Baroness Williams - the former Labour cabinet minister and one of the Social Democrats' founding Gang of Four - told the press conference that the tax message was getting across to the voters.
Fresh from a campaign tour, she reported: "It is clear that our simple message on tax ... is very popular." As for Labour, she said that there was a quite extraordinary level of bewilderment about what they stood for.
"It is a kind of Cheshire cat campaign where there is nothing left at the end but the smile.
"It is not that they don't think Labour stands for social justice any more, it is that they don't know what it stands for ... There is a very strong sense that Labour has given words of support to all the things we both agree upon, but that is not accompanied by any clear commitment of any kind to finance it."

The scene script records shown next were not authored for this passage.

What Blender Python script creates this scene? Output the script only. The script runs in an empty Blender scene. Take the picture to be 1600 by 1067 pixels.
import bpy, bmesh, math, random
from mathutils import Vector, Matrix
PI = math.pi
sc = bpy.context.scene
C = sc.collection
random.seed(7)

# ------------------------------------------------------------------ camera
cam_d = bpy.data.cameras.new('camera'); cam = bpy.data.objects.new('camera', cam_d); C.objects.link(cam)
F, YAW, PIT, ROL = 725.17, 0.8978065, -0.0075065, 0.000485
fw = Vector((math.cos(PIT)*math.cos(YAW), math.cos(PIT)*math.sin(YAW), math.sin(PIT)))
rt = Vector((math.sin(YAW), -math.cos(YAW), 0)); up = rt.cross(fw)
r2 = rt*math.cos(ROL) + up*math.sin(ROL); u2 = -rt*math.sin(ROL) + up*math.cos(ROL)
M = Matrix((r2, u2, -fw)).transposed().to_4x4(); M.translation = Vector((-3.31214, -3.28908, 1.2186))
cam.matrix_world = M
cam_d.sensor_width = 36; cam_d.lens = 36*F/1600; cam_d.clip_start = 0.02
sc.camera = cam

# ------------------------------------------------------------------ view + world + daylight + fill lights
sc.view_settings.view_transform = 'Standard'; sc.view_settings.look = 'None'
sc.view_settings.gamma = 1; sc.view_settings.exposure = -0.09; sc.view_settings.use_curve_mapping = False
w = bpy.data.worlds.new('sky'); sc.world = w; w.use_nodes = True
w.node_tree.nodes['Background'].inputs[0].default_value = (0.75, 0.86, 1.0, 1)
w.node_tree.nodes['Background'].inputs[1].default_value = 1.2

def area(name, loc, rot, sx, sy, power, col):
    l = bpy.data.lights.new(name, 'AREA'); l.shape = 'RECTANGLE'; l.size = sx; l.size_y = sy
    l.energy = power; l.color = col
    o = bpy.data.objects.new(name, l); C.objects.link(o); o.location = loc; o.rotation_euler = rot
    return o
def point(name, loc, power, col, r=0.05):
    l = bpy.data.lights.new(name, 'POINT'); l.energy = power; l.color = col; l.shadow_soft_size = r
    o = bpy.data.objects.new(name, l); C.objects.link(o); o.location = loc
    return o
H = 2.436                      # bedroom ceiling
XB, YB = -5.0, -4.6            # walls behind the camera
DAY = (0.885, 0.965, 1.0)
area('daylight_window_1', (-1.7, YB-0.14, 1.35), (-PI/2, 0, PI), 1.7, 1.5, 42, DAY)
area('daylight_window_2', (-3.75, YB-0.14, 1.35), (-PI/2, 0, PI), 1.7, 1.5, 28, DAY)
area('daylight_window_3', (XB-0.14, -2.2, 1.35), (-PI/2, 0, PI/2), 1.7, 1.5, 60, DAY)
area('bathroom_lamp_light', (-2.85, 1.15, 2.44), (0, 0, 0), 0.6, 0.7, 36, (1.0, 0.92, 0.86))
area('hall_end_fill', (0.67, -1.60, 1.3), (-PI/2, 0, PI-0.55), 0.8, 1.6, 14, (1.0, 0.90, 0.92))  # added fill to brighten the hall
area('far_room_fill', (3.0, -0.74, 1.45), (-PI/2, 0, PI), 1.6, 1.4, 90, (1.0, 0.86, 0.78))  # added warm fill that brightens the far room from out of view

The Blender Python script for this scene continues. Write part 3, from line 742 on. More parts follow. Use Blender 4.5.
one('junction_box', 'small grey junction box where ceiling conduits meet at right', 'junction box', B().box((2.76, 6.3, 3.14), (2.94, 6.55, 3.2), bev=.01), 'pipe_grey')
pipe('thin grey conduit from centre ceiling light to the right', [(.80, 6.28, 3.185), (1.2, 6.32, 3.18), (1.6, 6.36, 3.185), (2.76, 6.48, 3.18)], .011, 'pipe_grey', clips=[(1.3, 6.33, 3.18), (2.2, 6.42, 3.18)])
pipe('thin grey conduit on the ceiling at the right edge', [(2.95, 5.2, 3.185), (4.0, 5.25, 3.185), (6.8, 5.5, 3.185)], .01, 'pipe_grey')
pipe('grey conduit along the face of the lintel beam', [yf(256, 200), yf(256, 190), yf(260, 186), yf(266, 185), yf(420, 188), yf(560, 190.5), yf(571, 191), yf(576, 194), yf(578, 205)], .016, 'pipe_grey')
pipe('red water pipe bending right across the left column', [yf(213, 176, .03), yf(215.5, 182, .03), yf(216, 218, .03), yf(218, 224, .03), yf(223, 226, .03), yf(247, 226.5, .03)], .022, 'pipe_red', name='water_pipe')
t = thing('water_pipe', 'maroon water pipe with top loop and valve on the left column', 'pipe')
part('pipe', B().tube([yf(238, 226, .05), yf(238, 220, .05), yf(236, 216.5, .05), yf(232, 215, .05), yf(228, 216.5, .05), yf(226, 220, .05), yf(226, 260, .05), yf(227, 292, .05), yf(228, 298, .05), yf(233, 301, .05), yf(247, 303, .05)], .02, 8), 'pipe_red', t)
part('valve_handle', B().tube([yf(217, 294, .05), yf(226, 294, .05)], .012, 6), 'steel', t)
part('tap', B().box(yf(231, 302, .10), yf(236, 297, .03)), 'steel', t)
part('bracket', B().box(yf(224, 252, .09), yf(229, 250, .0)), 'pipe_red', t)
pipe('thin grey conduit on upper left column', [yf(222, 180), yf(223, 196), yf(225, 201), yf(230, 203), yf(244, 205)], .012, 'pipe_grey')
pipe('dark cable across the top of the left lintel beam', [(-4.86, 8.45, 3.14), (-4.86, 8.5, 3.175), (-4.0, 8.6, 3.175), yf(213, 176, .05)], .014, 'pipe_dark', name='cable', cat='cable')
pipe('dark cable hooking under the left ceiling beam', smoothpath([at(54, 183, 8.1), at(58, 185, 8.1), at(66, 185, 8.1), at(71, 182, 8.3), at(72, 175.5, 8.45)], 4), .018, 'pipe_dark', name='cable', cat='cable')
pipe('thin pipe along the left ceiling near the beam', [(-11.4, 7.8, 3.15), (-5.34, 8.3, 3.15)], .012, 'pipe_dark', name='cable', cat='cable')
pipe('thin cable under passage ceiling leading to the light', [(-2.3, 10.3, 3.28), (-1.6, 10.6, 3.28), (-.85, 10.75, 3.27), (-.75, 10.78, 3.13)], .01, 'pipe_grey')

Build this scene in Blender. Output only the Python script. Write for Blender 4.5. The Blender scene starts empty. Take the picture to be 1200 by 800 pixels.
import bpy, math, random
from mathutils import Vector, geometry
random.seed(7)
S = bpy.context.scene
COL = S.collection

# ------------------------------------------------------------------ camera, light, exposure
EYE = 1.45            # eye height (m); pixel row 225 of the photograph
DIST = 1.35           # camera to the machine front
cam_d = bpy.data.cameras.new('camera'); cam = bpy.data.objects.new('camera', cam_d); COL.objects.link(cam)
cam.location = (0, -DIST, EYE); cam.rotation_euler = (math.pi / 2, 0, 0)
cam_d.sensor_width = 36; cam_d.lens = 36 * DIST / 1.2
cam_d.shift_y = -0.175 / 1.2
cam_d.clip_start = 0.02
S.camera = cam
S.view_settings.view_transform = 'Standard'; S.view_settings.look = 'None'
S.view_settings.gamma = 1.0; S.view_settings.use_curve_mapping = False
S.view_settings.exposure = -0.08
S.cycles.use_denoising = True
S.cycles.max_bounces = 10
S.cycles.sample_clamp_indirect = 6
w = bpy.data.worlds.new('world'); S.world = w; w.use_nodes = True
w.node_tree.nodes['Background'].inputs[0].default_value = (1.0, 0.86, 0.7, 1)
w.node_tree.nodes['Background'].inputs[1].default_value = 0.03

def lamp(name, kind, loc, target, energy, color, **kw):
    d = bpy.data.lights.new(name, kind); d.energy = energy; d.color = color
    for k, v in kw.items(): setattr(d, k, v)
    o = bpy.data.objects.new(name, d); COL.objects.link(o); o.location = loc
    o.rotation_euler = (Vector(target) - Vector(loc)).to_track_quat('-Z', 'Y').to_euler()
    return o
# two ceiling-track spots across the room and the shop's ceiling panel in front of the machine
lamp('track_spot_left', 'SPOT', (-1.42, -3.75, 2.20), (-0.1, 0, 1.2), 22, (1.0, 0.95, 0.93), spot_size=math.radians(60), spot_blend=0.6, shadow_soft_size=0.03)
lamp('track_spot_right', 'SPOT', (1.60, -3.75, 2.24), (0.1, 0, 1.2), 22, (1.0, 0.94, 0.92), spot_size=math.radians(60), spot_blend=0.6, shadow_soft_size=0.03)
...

Whether Labour was stung by that attack, or whether it is sensitive to constituency reports of a growing support for the Liberal Democrats, Gordon Brown, the shadow Chancellor, yesterday delivered a flatteringly strong criticism of the party at Labour's press conference.
"I think it is about time that the Liberal Democrats, who say that they want honesty about finance, honestly told us how all their spending commitments are to be paid for," he said.
Mr Brown then read out a lengthy list of Liberal Democrat spending commitments, from free eye and dental checks through to an increase of 3,000 in the number of police officers, adding: "And the Liberals try to tell us this can be paid for at 45 pence a week.
"I ask you, 'Do their sums add up? Where is the money going to come from?' The only reason they can get away with these spending commitments, that are completely uncosted, is because nobody thinks they are going to be elected. They are being completely dishonest in their claims."
Tony Blair, the Labour leader, yesterday went out of his way to urge reporters to examine the Liberal Democrat claims, saying: "The Liberal Democrat proposals, particularly on taxation, bear a little scrutiny."
The Liberal Democrat claim about a cost of 45p a week relates specifically to the proposal to raise the rate of income tax by a penny, to help pay for the pounds 2bn-a-year education investment plan.
The party has also listed a number of other tax increases and spending cuts to fund its programme. And the Liberal Democrats are quite specific in saying that free eye and dental checks, and a freeze on prescription charges, would be more than covered by an extra 5p tax on a pack of cigarettes, and an extension of employers' national insurance contributions to taxable benefits in kind.